West Texas Geological Society

Abstract


West Texas Geological Society Bulletin
Vol. 24 (1985), No. 8. (April), Pages 8-16

Permian Shelf Calcrete, Shuttuck Member, Queen Formation (Southeast New Mexico) — Shelfal Expression of Middle Guadalupian Fall in Sea Level

J. Frederick Sarg

Abstract

The uppermost 11 m of the Shattuck Member of the Queen Formation (Permian Shelf, Middle Guadalupian) contains fossilized and dolomitized Permian soil caliche (dolocalcrete), which overlies an interpreted exposure surface in the Shattuck. It occurs approximately 16 km behind the Goat Seep shelf margin, and represents one of the few caliches present in Permian Shelf strata. The dolocalcrete occurs in a repeated series of soil profiles overlain by evaporite solution residues. The dolocalcretes consist of nodular, massive, and mottled textures; containing clotted and fractured micrite, microspar, equant spar-filled solution channels, coated fractures, and pisolites similar to modern caliche fabrics. Profiles are thin (≃ 0.5m) and incomplete and record short-lived soil forming conditions with little external addition of CaCO3. The upper surfaces of the dolocalcretes are hard and undulatory, and erosional, in part. The overlying evaporite solution residues are composed of interbedded green/red clayey siltstone and thin, discontinuous zones of red calcitic dolomite. The dolomite consists of small angular clasts of microcrystalline dolomite in a coarsely crystalline calcite matrix. Overlying dolomite beds are commonly brecciated.

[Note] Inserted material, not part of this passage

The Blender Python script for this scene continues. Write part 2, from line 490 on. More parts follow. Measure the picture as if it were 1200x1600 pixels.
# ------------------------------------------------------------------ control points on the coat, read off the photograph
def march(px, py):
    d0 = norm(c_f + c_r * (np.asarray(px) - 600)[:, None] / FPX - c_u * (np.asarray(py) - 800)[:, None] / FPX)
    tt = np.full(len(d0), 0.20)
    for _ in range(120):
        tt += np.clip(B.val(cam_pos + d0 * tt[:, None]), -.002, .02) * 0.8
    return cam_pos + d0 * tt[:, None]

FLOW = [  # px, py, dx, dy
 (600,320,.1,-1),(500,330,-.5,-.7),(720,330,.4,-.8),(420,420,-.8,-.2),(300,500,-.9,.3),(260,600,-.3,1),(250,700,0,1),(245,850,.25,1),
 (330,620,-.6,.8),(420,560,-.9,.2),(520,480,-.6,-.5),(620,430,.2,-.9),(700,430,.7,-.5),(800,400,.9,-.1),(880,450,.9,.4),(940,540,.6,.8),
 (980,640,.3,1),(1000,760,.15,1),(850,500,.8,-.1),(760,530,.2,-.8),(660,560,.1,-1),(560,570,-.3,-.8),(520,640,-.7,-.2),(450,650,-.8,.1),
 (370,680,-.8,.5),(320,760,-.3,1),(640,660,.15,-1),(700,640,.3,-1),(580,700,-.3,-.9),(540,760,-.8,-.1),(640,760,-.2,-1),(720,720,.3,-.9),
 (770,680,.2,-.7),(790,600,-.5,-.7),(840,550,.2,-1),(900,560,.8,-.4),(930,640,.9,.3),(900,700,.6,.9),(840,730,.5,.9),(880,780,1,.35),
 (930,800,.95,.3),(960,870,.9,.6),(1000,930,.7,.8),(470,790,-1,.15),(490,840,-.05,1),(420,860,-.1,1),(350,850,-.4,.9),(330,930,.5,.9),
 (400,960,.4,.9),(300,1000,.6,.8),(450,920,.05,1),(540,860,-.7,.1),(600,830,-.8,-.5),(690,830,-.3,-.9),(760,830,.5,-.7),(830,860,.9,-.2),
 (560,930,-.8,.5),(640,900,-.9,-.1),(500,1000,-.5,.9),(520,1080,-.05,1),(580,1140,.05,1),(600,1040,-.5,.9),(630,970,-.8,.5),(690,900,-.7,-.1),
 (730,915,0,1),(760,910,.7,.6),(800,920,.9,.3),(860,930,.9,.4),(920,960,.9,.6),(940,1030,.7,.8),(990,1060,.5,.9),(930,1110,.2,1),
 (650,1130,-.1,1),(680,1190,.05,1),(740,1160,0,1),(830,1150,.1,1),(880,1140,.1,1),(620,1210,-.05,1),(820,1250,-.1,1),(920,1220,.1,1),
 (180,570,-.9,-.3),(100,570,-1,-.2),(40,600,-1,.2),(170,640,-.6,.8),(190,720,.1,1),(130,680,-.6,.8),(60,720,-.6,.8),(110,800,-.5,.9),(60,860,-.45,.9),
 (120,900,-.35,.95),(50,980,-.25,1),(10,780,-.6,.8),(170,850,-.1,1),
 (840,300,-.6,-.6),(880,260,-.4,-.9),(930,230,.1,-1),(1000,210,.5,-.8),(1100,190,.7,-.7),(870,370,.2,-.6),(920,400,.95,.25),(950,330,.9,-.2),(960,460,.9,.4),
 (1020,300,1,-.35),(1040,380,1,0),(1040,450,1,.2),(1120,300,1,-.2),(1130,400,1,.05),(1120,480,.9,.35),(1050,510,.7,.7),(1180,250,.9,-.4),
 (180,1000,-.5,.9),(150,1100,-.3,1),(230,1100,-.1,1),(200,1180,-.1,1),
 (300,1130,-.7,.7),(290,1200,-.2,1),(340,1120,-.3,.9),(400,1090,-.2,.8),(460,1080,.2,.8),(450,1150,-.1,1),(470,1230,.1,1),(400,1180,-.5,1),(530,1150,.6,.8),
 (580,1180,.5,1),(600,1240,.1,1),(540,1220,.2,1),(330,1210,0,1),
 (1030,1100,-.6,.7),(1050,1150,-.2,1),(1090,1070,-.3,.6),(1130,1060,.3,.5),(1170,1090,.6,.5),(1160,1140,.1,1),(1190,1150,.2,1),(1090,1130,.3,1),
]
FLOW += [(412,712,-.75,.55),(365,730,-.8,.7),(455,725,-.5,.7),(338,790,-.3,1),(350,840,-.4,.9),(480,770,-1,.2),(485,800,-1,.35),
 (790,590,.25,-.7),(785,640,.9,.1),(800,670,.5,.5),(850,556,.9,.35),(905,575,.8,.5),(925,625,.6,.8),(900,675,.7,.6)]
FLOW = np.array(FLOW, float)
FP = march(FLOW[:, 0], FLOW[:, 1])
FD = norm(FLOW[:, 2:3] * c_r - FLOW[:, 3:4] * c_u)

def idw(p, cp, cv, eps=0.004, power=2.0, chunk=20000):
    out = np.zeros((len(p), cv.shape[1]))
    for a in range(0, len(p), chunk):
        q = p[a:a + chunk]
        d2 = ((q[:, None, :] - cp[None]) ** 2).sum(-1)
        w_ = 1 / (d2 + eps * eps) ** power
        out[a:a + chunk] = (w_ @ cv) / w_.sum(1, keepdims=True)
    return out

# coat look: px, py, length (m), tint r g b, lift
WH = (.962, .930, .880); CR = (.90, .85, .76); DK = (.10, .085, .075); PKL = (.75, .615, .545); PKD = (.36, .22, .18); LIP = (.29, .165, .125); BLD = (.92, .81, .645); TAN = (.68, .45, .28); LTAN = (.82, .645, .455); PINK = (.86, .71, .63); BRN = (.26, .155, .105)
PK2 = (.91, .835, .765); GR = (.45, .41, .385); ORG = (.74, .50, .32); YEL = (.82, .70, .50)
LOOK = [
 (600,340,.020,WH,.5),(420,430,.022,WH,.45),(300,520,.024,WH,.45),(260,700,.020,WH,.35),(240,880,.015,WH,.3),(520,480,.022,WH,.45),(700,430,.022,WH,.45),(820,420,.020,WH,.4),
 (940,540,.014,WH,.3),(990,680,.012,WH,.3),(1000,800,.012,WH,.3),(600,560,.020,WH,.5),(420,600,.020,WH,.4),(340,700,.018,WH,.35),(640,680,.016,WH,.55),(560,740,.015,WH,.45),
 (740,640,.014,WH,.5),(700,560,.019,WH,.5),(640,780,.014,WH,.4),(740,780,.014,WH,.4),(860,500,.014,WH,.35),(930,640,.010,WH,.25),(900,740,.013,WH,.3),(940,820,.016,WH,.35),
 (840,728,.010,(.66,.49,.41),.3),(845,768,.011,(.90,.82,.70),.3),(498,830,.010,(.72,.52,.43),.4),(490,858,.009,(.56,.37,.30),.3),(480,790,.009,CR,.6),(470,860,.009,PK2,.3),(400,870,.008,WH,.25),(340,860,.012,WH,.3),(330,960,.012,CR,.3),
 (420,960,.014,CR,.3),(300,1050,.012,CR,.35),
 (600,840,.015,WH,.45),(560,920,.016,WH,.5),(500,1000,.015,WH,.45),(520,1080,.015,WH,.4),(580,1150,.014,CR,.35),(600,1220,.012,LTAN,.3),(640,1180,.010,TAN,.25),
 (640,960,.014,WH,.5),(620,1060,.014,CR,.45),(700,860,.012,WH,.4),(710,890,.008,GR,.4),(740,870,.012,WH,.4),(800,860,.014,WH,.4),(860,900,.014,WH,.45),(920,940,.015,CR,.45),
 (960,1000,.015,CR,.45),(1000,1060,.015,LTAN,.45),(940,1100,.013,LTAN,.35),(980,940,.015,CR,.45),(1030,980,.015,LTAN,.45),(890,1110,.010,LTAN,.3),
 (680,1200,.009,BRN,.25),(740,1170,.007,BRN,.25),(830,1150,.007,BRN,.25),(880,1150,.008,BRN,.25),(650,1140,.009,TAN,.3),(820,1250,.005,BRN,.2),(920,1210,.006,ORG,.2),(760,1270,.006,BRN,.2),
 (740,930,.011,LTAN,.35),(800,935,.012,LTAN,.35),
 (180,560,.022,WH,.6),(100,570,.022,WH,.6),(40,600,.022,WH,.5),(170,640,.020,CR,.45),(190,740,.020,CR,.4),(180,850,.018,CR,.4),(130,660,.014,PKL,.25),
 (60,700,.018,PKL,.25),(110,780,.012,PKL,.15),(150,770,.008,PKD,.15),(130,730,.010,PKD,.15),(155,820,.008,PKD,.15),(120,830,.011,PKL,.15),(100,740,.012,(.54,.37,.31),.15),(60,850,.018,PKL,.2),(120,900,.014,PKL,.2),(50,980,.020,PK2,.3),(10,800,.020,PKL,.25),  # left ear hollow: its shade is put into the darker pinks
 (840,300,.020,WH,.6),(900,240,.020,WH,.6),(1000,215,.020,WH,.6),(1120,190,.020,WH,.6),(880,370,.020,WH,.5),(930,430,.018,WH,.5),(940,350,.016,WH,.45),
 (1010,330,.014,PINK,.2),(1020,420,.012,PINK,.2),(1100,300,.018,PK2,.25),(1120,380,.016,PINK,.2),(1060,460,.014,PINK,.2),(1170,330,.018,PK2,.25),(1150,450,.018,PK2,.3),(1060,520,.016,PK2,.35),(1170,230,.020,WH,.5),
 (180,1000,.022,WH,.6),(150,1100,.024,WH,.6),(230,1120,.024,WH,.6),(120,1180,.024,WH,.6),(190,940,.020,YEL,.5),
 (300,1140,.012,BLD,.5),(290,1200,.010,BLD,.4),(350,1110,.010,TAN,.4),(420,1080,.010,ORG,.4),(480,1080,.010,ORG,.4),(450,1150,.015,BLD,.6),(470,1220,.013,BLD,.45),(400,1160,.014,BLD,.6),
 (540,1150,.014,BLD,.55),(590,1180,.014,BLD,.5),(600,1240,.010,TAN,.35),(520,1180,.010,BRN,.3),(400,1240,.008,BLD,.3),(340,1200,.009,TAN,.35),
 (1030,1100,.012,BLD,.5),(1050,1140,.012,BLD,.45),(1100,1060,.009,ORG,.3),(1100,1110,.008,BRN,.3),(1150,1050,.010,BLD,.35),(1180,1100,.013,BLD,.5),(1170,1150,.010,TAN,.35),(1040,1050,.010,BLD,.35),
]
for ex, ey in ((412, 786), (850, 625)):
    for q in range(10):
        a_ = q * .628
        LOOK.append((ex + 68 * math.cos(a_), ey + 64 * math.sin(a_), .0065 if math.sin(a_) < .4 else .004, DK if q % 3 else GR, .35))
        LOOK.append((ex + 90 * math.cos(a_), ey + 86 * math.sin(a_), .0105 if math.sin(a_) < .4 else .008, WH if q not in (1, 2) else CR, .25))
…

Recognition of the Shattuck dolocalcrete and the underlying exposure surface suggest that the upper Queen contact is disconformable, at least in part, and that the Permian shelf probably was exposed to vadose conditions. This disconformity is widespread and correlates with a toplap surface at the Goat Seep shelf-margin, suggesting a major sea level drop at the end of Goat Seep deposition. Deposition of the basin center Manzanita Member of the Cherry Canyon Formation probably occurred during this lowstand in sea level. The dolocalcrete cycles are interpreted to have been deposited during a time of slowly rising sea level toward the end of a major lowstand in sea level just prior to deposition of the Lower Capitan reef complex.